**WHAT NEEDS TO BE DONE**
Write out, word for word, every line from the first one through the line that holds "vs = scene.view_settings", and nothing else; skip the pictures.

**RECORDED INFORMATION**
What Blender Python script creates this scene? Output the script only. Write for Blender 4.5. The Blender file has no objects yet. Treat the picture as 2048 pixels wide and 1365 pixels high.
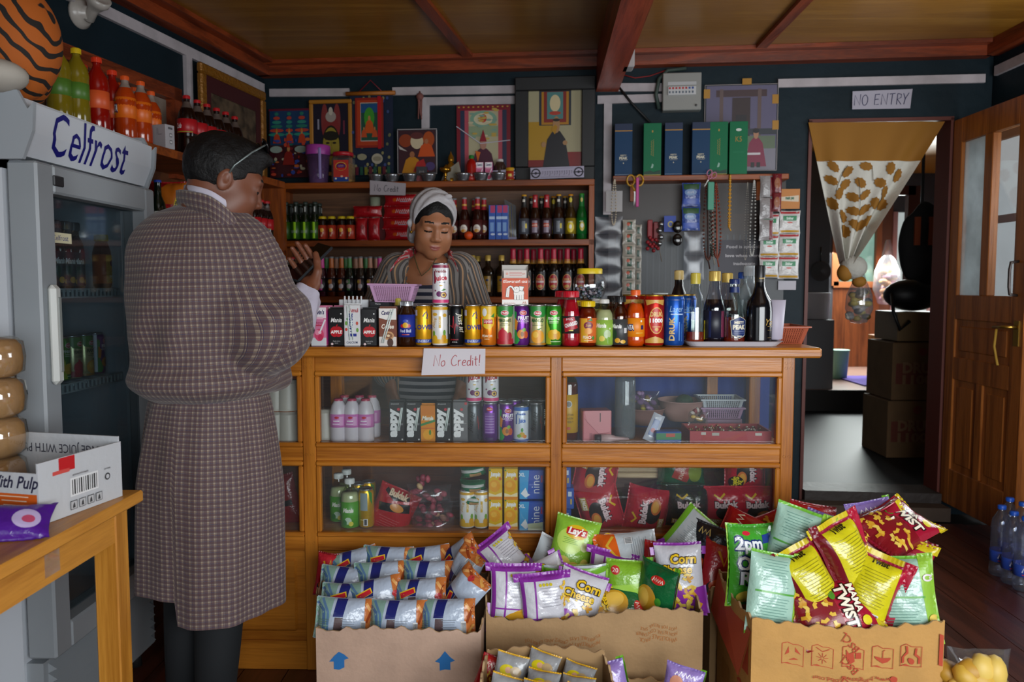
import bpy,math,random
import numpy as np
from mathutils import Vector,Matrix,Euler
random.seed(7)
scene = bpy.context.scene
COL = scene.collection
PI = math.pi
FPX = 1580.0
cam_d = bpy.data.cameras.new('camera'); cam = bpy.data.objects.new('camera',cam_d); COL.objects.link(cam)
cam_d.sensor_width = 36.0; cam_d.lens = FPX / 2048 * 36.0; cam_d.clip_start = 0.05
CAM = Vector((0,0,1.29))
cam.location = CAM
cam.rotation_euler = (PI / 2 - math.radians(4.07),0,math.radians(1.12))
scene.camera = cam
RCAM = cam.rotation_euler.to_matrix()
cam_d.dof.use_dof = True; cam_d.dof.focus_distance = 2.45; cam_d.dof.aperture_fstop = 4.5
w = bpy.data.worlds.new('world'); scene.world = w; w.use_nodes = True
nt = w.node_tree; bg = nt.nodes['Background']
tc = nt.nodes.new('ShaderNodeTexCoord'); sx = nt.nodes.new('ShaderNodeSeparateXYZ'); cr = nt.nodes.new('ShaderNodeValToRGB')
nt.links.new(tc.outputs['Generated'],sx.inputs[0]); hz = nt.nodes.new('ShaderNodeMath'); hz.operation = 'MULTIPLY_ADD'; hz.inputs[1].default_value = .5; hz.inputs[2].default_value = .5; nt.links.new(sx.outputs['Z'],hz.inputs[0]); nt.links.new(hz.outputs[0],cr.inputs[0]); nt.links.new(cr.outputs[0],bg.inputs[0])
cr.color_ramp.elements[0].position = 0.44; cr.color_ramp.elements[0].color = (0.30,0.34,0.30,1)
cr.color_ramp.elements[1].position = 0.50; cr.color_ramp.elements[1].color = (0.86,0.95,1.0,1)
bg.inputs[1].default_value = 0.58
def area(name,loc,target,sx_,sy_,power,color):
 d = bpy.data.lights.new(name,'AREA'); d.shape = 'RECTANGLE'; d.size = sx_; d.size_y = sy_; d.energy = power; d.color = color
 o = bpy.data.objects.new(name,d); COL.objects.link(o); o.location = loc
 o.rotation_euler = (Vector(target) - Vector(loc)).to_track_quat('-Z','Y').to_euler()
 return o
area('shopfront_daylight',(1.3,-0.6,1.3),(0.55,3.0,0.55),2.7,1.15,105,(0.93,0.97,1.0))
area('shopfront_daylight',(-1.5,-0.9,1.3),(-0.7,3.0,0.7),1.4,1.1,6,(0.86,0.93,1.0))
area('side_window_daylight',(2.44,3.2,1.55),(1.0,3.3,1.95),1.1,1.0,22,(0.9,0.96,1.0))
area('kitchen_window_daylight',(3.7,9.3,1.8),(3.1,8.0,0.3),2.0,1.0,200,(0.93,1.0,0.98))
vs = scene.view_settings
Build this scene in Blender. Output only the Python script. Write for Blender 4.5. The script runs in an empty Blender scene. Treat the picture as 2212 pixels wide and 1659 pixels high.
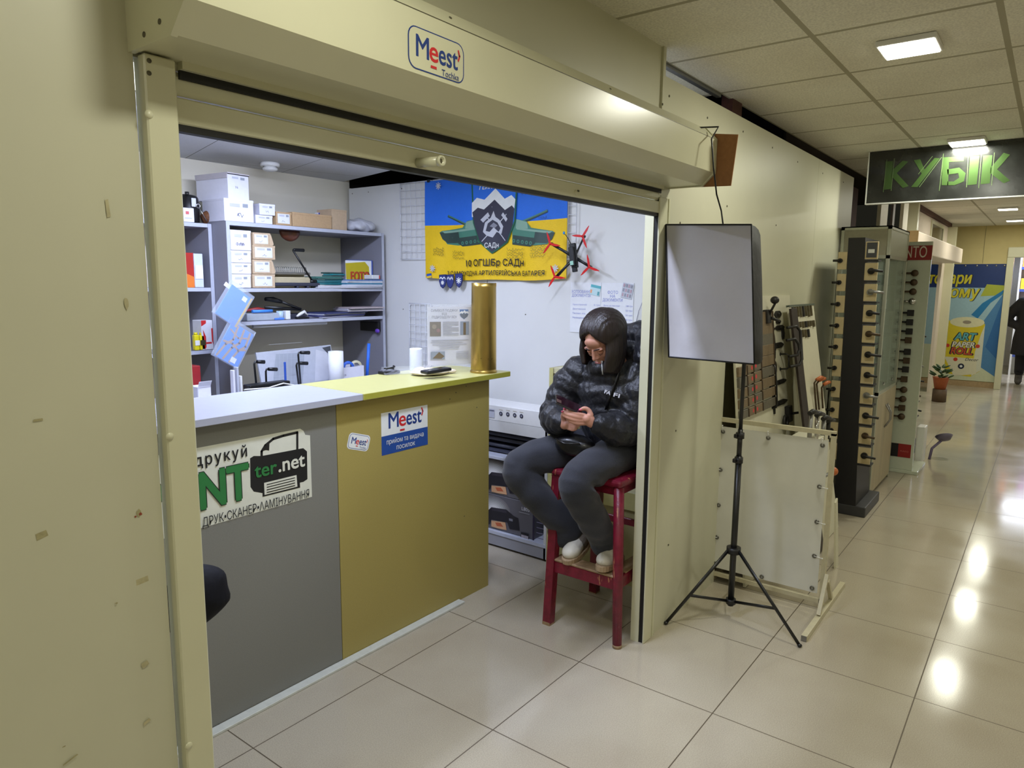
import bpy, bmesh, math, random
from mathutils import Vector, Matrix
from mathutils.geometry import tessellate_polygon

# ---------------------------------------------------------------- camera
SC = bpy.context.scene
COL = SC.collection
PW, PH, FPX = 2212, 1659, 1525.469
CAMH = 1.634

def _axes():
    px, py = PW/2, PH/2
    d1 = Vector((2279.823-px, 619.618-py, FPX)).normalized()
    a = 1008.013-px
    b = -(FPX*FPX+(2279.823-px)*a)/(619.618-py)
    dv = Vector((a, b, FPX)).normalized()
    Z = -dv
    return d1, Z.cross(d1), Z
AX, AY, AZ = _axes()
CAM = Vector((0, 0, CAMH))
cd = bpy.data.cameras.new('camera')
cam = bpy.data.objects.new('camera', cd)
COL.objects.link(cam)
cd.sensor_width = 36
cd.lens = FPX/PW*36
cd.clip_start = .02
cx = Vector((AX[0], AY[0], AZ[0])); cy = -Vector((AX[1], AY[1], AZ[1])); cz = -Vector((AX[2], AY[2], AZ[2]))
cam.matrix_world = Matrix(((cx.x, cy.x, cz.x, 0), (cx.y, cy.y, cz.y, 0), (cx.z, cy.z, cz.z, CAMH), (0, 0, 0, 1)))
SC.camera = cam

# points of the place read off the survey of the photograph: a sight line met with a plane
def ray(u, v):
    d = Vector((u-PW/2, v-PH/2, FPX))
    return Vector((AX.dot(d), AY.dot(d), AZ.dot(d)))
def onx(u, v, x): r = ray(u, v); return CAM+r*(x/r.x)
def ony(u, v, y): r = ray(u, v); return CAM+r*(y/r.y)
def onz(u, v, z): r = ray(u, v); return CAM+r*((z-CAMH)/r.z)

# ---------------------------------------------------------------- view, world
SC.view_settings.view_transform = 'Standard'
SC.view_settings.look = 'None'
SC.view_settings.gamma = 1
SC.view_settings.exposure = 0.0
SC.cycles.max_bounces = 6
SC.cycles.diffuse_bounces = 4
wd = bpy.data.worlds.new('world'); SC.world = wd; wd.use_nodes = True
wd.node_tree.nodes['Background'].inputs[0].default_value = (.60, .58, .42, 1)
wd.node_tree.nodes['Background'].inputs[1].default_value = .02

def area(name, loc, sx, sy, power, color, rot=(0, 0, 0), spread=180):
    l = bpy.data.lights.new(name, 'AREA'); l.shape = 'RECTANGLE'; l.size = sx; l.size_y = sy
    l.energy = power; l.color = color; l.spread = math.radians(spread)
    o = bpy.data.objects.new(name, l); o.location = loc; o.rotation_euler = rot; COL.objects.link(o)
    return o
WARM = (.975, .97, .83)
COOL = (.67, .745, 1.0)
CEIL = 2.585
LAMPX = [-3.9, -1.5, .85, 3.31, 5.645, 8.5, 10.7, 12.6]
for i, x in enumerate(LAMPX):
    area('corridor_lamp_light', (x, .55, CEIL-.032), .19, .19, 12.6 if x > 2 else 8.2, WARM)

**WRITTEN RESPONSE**
What Blender Python script creates this scene? Output the script only. Write for Blender 4.5. The Blender file has no objects yet. Treat the picture as 2048 pixels wide and 1365 pixels high.
import bpy,math,random
import numpy as np
from mathutils import Vector,Matrix,Euler
random.seed(7)
scene = bpy.context.scene
COL = scene.collection
PI = math.pi
FPX = 1580.0
cam_d = bpy.data.cameras.new('camera'); cam = bpy.data.objects.new('camera',cam_d); COL.objects.link(cam)
cam_d.sensor_width = 36.0; cam_d.lens = FPX / 2048 * 36.0; cam_d.clip_start = 0.05
CAM = Vector((0,0,1.29))
cam.location = CAM
cam.rotation_euler = (PI / 2 - math.radians(4.07),0,math.radians(1.12))
scene.camera = cam
RCAM = cam.rotation_euler.to_matrix()
cam_d.dof.use_dof = True; cam_d.dof.focus_distance = 2.45; cam_d.dof.aperture_fstop = 4.5
w = bpy.data.worlds.new('world'); scene.world = w; w.use_nodes = True
nt = w.node_tree; bg = nt.nodes['Background']
tc = nt.nodes.new('ShaderNodeTexCoord'); sx = nt.nodes.new('ShaderNodeSeparateXYZ'); cr = nt.nodes.new('ShaderNodeValToRGB')
nt.links.new(tc.outputs['Generated'],sx.inputs[0]); hz = nt.nodes.new('ShaderNodeMath'); hz.operation = 'MULTIPLY_ADD'; hz.inputs[1].default_value = .5; hz.inputs[2].default_value = .5; nt.links.new(sx.outputs['Z'],hz.inputs[0]); nt.links.new(hz.outputs[0],cr.inputs[0]); nt.links.new(cr.outputs[0],bg.inputs[0])
cr.color_ramp.elements[0].position = 0.44; cr.color_ramp.elements[0].color = (0.30,0.34,0.30,1)
cr.color_ramp.elements[1].position = 0.50; cr.color_ramp.elements[1].color = (0.86,0.95,1.0,1)
bg.inputs[1].default_value = 0.58
def area(name,loc,target,sx_,sy_,power,color):
 d = bpy.data.lights.new(name,'AREA'); d.shape = 'RECTANGLE'; d.size = sx_; d.size_y = sy_; d.energy = power; d.color = color
 o = bpy.data.objects.new(name,d); COL.objects.link(o); o.location = loc
 o.rotation_euler = (Vector(target) - Vector(loc)).to_track_quat('-Z','Y').to_euler()
 return o
area('shopfront_daylight',(1.3,-0.6,1.3),(0.55,3.0,0.55),2.7,1.15,105,(0.93,0.97,1.0))
area('shopfront_daylight',(-1.5,-0.9,1.3),(-0.7,3.0,0.7),1.4,1.1,6,(0.86,0.93,1.0))
area('side_window_daylight',(2.44,3.2,1.55),(1.0,3.3,1.95),1.1,1.0,22,(0.9,0.96,1.0))
area('kitchen_window_daylight',(3.7,9.3,1.8),(3.1,8.0,0.3),2.0,1.0,200,(0.93,1.0,0.98))
vs = scene.view_settings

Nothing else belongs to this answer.